Proof. The case of constant $p$ is trivial, hence if we write $p(x)=a_nx^n+a_{n-1}x^{n-1}+\ldots+a_0$ with $a_n\ne 0$ we may assume $n>0$. Also, without loss of generality $a_n>0$. Then for $x\ne 0$ $$p(x)=x^n\cdot\left(a_n+\frac{a_{n-1}}{x}+\frac{a_{n-2}}{x^2}+\ldots+\frac{a_0}{x^n}\right) $$ Let $h=\max\{|a_0|,|a_1|,\ldots,|a_{n-1}|\}$. For sufficiently large $x$, say for $|x|>\max\left\{1,\frac{(n+1)h}{a_n}\right\}$, we have $$\left|\frac{a_{n-k}}{x^k}\right|\le\left|\frac{a_{n-k}}{x}\right|<\left|\frac{a_na_{n-k}}{(n+1)h}\right|\le \frac{a_n}{n+1}$$ and therefore $|p(x)|>|x^n|\cdot\left(a_n-n\cdot\frac{a_n}{n+1}\right)=\frac{a_n}{n+1}|x|^n\ge\frac{a_n}{n+1}|x|$.
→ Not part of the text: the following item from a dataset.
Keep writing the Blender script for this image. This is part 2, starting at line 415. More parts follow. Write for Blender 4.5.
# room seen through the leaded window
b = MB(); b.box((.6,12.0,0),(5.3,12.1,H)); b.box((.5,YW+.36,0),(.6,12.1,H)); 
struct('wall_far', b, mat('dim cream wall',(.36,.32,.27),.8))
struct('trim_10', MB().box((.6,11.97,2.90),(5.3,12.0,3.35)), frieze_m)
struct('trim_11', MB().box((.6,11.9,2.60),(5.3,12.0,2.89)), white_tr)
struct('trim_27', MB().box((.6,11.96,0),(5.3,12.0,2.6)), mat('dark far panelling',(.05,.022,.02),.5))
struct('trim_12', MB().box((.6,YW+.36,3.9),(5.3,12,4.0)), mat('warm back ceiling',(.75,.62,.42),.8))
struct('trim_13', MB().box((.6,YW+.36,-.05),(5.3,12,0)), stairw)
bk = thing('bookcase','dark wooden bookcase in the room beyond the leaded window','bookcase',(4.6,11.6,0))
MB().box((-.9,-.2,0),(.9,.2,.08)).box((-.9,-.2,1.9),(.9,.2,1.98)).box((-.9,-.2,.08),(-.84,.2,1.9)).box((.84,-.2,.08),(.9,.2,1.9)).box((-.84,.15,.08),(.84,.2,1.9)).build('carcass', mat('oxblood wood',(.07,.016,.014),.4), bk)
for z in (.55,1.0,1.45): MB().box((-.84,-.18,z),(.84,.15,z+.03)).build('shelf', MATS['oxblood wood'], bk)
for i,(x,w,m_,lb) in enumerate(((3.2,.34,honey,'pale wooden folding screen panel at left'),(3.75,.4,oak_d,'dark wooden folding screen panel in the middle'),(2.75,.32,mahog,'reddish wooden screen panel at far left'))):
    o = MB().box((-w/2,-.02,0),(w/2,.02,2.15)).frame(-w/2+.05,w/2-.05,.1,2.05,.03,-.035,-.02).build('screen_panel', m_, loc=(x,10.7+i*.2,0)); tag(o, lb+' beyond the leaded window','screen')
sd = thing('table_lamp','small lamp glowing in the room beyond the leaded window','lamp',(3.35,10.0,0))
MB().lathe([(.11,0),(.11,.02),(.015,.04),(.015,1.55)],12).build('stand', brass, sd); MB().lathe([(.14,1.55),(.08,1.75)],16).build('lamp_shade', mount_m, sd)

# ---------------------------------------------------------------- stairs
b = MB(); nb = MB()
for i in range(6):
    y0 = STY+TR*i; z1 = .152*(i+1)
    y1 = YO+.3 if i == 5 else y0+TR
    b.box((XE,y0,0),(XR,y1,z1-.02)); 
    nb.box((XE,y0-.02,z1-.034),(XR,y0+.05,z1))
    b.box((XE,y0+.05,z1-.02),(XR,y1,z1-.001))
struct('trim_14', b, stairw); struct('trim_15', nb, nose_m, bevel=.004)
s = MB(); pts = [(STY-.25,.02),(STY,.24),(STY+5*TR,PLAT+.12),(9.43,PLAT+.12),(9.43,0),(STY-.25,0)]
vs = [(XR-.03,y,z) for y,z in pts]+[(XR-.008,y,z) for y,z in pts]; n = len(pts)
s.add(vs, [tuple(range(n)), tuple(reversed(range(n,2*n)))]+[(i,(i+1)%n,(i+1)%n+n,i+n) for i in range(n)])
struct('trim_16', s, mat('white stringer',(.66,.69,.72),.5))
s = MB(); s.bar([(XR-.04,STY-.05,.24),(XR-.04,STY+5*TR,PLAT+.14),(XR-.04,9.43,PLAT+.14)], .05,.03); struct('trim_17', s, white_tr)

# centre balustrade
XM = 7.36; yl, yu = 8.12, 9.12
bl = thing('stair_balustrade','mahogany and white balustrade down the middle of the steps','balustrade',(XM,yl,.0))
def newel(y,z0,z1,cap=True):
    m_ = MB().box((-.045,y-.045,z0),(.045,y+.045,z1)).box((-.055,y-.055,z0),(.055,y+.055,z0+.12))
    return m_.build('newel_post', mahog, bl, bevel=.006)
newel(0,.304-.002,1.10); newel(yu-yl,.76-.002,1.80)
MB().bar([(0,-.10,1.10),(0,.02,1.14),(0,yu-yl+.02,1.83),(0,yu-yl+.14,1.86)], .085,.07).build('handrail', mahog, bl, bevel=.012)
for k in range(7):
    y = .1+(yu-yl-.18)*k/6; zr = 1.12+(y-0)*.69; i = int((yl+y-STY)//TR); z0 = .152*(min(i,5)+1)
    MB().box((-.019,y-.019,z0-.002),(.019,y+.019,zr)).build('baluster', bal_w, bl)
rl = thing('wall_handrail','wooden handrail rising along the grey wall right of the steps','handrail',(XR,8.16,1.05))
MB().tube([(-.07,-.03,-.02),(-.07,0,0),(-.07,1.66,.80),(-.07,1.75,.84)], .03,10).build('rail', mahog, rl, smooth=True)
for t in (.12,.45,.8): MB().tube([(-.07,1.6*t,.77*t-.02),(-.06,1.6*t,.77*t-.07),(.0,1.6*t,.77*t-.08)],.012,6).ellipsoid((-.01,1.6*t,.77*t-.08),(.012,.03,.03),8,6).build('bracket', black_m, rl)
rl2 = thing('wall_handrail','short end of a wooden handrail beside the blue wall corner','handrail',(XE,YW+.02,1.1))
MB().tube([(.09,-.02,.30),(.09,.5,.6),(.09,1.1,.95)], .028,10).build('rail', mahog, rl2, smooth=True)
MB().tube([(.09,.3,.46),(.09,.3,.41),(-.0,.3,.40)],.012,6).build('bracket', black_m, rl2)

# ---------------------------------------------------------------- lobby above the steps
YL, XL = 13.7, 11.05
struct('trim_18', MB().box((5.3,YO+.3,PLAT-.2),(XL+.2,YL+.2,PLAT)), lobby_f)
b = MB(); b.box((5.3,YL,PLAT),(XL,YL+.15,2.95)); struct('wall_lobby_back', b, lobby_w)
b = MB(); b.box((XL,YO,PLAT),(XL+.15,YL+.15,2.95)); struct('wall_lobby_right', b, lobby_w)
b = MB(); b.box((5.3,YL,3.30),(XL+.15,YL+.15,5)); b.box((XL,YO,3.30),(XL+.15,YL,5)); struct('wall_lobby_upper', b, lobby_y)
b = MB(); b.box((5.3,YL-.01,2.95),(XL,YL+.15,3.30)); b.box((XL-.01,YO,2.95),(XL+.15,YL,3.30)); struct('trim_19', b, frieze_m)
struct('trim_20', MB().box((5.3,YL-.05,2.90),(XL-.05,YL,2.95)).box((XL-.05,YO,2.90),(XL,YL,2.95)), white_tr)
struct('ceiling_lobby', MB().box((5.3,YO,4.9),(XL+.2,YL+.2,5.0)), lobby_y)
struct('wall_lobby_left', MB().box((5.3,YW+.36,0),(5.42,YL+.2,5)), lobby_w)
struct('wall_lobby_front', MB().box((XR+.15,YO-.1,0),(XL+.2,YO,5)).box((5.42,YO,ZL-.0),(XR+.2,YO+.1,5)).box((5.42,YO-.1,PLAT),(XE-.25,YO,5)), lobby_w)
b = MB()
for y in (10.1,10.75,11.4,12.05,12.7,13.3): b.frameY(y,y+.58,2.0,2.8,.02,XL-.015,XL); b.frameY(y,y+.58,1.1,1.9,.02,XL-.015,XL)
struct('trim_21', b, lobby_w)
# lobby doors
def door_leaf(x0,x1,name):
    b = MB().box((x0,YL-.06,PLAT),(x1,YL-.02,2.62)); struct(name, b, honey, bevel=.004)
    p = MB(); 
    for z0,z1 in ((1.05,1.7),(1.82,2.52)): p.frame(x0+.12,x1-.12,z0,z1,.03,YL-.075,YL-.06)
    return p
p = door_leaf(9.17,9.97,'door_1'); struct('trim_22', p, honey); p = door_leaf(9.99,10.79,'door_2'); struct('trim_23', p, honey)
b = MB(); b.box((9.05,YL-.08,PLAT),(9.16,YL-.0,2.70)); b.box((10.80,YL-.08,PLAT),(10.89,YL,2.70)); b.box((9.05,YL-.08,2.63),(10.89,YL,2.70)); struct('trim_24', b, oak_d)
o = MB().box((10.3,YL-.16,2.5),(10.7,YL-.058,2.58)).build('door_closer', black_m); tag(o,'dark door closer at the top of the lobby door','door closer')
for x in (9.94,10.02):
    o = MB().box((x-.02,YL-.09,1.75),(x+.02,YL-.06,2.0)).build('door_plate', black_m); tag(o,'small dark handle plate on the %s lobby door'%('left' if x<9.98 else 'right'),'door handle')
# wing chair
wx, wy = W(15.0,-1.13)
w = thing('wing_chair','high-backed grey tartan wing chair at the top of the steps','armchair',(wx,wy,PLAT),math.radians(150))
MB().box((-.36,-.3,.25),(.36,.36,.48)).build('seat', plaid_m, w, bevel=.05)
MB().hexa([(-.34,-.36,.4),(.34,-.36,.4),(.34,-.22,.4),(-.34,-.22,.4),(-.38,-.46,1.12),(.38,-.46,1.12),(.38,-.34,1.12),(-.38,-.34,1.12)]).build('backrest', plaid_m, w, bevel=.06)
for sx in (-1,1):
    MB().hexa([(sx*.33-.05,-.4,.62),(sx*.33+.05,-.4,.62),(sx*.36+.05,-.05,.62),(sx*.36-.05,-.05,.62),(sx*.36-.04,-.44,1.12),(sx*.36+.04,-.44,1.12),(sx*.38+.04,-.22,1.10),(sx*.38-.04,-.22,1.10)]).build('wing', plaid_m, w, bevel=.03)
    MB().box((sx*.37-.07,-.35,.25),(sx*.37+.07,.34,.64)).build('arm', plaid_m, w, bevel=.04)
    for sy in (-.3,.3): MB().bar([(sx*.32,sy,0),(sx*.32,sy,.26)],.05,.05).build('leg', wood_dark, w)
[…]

Let $\epsilon>0$ be given. As just sseen, we have $\left|\frac1{p(x)}\right|<\frac{n+1}{a_nx}<\frac\epsilon2$ for $|x|$ large enough, in fact for $|x|>C_\epsilon$ with $C_\epsilon=\max\left\{1,\frac{(n+1)h}{a_n},\frac{2(n+1)}{a_n\epsilon}\right\}$. As $x\mapsto \frac1{p(x)}$ is continuous on the compact interval $[-C_\epsilon-1,C_\epsilon+1]$ it is uniformly continuous there. Hence for some $\delta>0$ (wlog. $\delta<1$) we have that $|f(x)-f(y)|<\epsilon$ for all $x,y$ with $x,y\in[-C_\epsilon-1,C_\epsilon+1]$ with $|x-y|<\delta$. If we consider arbitrary $x,y\in\Bbb R$ with $|x-y|<\delta$, then both are in $[-C_\epsilon-1,C_\epsilon+1]$ or (as $\delta<1$) both are in $\Bbb R\setminus[-C_\epsilon,C_\epsilon]$; in both cases we find $|f(x)-f(y)|<\epsilon$. $_\square$